As far as you more basic question, what’s the status of the F-16 bill -- right on track. It’s going forward fine, won’t be affected, and we intend to proceed with it. It’s an important commitment, it’s an important area of cooperation.

QUESTION: The government of Pakistan claims that disturbance on Baluchistan border was mainly due to refugee camps there and that people move here and there and have sympathy for terrorists. [inaudible] Do you agree with this, and do you support Pakistan for repatriation of refugees to their homeland?

ASSISTANT SECRETARY BOUCHER: Well, first of all, I think we do support the refugees going back home. When it comes down to it, people want to be home and they want to be able to live safely and securely at home. And so, part of it is the conditions in Afghanistan and part of it is the encouragement and incentives we can give them to move back across. One of the reasons I wanted to go down to Baluchistan and Quetta is to talk to people and to see a little bit myself of the conditions at the, in the area, and talk to people about the repatriation process. And, I think the only thing I’d say is there is a good process underway of Pakistan and Afghanistan working with the UN High Commissioner for Refugees and that they have the full support of the international community both for the Pakistan movement and also for resettlement in Afghanistan or wherever. And that’s the way this process should unfold and I was fairly pleased to hear that’s the way the process is unfolding. There’s a lot of cooperation, there’s a lot of effort being put in now. It will help make all of us more secure but also that’s how if we can help, give people a chance to move back to their homes and live safely, and grow with their families in their homeland.

QUESTION: Last question, Ambassador. In a lighter vein now, what would your advice be to someone like me who shortly will begin his courses in the Chinese language?

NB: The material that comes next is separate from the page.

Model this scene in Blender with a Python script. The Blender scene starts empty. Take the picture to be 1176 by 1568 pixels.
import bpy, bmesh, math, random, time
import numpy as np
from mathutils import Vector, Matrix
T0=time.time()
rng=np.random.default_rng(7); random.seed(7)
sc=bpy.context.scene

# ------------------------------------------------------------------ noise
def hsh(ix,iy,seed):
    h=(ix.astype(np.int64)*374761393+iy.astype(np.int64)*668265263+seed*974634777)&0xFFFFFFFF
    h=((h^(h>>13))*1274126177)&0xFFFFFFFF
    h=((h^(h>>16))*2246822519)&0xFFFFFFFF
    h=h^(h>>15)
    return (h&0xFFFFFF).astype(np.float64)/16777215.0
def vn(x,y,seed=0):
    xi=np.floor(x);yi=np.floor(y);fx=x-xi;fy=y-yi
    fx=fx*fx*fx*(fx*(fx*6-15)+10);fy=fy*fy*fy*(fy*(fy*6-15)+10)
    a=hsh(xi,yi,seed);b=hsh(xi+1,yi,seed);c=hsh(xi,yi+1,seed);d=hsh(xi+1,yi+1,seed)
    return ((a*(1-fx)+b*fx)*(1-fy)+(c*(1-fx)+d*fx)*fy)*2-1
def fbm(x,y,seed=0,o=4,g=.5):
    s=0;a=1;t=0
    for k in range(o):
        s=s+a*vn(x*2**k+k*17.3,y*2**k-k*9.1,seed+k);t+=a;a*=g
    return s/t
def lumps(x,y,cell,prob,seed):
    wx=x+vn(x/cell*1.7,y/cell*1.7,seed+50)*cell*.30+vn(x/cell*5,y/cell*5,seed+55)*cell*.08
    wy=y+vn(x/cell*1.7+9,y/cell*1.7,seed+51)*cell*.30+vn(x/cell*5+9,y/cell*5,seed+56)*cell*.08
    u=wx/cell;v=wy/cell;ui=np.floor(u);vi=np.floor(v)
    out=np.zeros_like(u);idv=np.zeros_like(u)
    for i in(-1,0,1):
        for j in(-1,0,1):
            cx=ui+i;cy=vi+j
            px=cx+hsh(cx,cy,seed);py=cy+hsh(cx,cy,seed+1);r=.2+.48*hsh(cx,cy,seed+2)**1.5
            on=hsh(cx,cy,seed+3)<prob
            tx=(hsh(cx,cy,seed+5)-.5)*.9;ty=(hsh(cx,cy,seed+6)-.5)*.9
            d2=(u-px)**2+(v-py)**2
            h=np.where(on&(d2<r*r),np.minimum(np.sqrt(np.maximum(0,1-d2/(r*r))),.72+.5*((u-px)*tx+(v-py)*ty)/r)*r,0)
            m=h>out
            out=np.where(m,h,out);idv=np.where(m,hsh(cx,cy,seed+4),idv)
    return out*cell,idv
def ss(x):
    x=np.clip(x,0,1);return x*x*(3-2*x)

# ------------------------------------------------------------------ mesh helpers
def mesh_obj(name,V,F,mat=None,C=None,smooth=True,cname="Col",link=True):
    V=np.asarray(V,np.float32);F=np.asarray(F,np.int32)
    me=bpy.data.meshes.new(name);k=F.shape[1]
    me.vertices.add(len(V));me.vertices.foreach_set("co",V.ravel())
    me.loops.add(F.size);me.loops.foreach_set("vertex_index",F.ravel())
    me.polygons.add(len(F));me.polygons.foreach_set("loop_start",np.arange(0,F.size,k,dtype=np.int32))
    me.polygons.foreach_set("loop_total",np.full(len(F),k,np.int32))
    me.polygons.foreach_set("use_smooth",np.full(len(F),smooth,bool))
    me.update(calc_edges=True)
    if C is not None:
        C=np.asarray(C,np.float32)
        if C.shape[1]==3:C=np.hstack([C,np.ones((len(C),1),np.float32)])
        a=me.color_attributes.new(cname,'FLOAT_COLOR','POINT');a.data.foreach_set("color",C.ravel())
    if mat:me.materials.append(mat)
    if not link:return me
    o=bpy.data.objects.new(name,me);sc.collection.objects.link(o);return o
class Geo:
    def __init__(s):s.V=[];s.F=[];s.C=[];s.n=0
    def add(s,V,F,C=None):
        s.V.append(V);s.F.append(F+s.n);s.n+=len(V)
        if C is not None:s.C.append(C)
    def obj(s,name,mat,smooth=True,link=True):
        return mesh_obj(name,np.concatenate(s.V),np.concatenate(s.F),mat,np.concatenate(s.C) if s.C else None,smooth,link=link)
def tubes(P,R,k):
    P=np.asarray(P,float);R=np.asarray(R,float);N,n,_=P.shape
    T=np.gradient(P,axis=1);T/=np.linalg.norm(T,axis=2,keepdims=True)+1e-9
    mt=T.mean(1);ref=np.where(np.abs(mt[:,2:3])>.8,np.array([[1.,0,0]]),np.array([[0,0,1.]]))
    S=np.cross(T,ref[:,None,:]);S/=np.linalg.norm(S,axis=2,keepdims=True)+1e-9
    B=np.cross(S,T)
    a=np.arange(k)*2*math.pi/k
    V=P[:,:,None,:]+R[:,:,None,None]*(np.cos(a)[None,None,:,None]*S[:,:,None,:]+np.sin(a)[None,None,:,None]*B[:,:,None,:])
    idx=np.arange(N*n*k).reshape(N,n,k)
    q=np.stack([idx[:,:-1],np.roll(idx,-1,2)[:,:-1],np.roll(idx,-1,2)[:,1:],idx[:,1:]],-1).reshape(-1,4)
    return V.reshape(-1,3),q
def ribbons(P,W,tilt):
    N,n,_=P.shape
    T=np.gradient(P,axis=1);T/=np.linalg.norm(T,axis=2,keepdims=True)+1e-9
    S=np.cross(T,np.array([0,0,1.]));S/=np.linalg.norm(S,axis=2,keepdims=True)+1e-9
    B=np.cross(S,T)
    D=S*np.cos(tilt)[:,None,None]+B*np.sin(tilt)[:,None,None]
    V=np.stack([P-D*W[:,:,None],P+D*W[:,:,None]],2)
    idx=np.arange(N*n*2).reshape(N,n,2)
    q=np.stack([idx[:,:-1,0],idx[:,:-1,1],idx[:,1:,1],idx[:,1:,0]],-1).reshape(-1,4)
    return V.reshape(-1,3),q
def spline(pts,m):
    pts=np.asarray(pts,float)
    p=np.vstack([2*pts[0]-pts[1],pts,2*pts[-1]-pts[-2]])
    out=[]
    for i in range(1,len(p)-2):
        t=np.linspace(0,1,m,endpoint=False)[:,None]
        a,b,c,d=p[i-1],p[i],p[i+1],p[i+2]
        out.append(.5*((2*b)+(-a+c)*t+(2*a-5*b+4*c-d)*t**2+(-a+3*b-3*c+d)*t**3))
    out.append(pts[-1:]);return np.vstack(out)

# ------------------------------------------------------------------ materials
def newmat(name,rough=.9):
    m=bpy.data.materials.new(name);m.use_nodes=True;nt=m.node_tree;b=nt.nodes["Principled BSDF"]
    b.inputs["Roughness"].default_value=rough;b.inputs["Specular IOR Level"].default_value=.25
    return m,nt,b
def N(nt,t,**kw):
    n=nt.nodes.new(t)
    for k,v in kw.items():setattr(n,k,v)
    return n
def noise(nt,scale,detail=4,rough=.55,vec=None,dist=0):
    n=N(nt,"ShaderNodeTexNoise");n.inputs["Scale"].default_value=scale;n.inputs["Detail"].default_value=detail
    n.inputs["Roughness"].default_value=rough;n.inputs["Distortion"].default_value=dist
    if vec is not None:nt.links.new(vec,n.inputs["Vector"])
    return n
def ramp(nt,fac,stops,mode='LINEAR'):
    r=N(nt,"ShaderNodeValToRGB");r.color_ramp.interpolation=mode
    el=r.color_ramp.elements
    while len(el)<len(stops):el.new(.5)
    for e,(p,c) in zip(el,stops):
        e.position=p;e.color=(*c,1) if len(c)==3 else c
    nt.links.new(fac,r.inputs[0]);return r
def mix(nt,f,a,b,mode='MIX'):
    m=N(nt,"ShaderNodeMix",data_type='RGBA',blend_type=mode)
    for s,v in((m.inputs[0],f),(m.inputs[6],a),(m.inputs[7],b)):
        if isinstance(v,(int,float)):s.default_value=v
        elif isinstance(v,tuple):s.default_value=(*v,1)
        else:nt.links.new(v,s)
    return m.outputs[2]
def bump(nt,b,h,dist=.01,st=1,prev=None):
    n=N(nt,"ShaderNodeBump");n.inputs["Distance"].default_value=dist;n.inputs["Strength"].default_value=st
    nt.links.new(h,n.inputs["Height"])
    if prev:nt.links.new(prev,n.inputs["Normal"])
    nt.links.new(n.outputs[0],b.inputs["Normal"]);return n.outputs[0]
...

ASSISTANT SECRETARY BOUCHER: You know, when I started Chinese I asked someone who spoke very well, “how did you learn Chinese?” And he said, “Don’t worry. After seven or eight years it falls into place.” It’s one of those things -- you have to work hard and you have to keep at it. After seven or eight years it does fall into place. But it’s a wonderful language to know because there are over a billion people in China and you can only talk to a small portion of them in English. And the more Chinese you know, the more friends you have. You open your mouth in Chinese anywhere in China and you immediately have one hundred new friends.

QUESTION: Russia and the United States have welcomed Pakistan in the global initiative on combating nuclear terrorism. Does that mean these two superpowers now recognize Pakistan as a responsible nuclear state? And does this mean that the United States or Russian or other NSG groups, those are open for Pakistan to have cooperation like that?

ASSISTANT SECRETARY BOUCHER: I can’t read that much into it. I think our basic view of Pakistan in nuclear matters has not changed. There’s a whole history there, there’s a whole series of issues. And we’ve answered, I think, all those questions before.

We recognize Pakistan as an important partner in the global fight against terrorism. We recognize Pakistan as one of the countries that can play a very important role in stopping nuclear proliferation. And, in fact, we have ourselves a lot of bilateral programs with Pakistan in areas that prevent proliferation and control cargo better and things like that. So, I think that’s what we see with Pakistan. Again, it goes back to the strategic relationship. We see Pakistan as having a strategic role in the world and in helping counter proliferation, proliferation of all kinds. And that’s why we want to work with them on this initiative.